Um.  Or not.  To me, it sounds like Norman Mailer's definition is by definition corrupt.

But how to encourage students to pursue genuine, honest, even un-sexy questions in their memoir writing, when the alternative is so lucrative?  Why grow your soul, in Vonnegut's words, when you can tour like a rock star?

"Where any view of Money exists," wrote the poet William Blake, "Art cannot be carried on, but War only." 

Any view.  So if you're a writer, stop thinking about the monetary payoff.  The true payoff comes in doing the work, and what you learn there. 

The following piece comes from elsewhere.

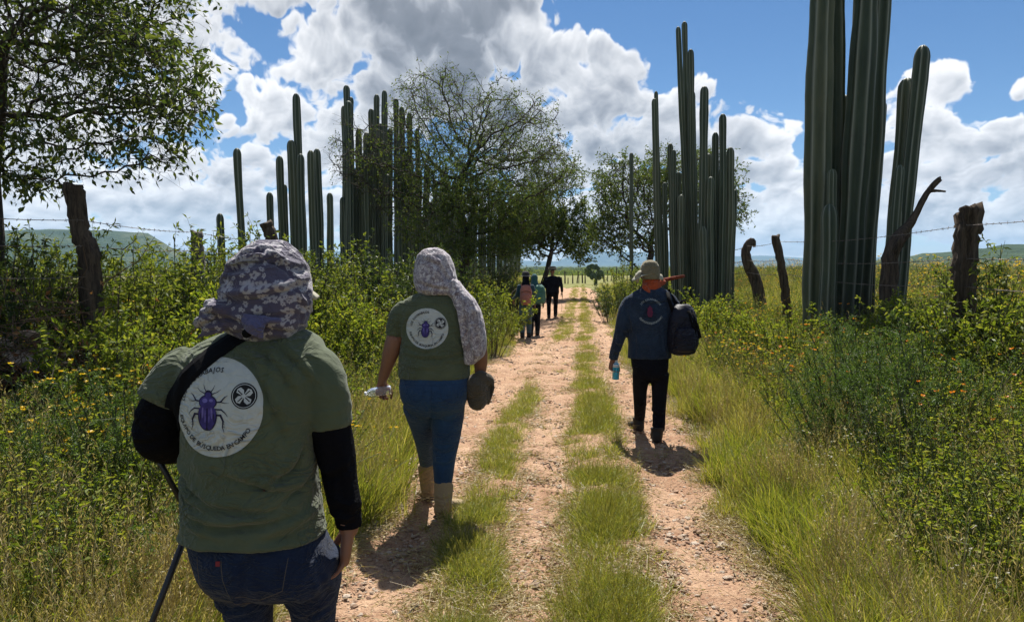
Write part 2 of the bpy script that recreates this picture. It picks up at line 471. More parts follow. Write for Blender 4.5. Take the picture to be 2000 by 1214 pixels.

You can write for money, too.  Sure.  We all have to pay the bills.  Just don't lie to yourself (or the world) about which master you're serving when you pick up your pen.




Comments:

Faye said:

I had an interesting experience recently. I was starting to work on an essay, and I was trying to recall a detail about the day I had first arrived in London as a student at the age of 19. I happen to have diaries that I have written for much of my life, and I have a diary detailing that year I spent abroad. I quickly found the detail I was looking for (where I stayed that first night), but then I started reading more. I was surprised to realize that what I remembered about London and what was written in my diary were different. As a matter of fact, I hadn't remembered most of the events I had written in my diary so many years ago, and reading about them now changed the way I felt about and remembered some aspects of that year. The interesting thing is that if I did not have that diary, I would never have remembered these incidents, and the only record of that time would have been what was in my mind. It brings up the realization that even when I think I am being completely honest and faithful to what I remember in my life, I might not be getting things right. Thankfully I do have many diaries, but of course there are many things, sometimes years, that I did not record. So it will be an interesting process to figure out how to write about certain times and things in my life.

Some things I thought might be intersting to write about are less powerful or interesting when I discover that the reality doesn't match my memory. But I can't see just making it up or writing what isn't accurate to make it more interesting.

For me, still as somewhat of a beginner, what I'm realizing is that the facts are what they are, but what I make of them is where I can "play." In other words, I might have stayed at the International Student House in London that first night, and that's that. But how I felt about staying there, or what it meant in the bigger picture of what I'm getting at in my writing, if anything at all...those are the things I can work with. To mimic Vivian Gornick, the situation is what it is...the story is mine. And I can't think of anything much more sacred than one's story...so it's important to be honest and draw it from what really happened. Maybe writers have to have faith that their experience of things and their minds are what are unique and interesting. Which brings up a lot of questions about Lauren Slater's "Lying"...but I'd better stop here!

I'll be away for a while after this, but I look forward to reading your blog and more comments from others.

July 10, 2008 4:18 PM

xxxicana said:

Hey, Joy, Carleen here. As you know I am working on a bio and I find myself facing similar issues your post raises. In my case, the protagonists were, by their own admissions, mythomaniacs. Frida and Diego embellished, embroidered, and fabricated many aspects of their lives. It is difficult to get to the "truth" with such uncooperative characters! This is an issue I will take up in an academic article -- how should the biographer choose from alternative accounts of a person's life? I am also finding that memory is a tricky thing -- people filter experiences through their individual and cultural worldviews. In the case of Frida, her niece denies that Frida had an active sexual life with women partners. Isolde Kahlo wrote her memories from the vantage point of a 75 year old, devout Catholic woman that idolized her aunt. Do I pick and choose from Isolde's memories or discount them entirely? Am I off topic? I hope not! I do see parallels to your work on memoir and my struggles with writing the past - whether as archaeologist or biographer. It is easy to romanticize the past, tempting to fall into the trap of sensationalism for personal gain (whether that be monetary or not). Thanks for your post and Faye's . . . and making me go "hmmmm."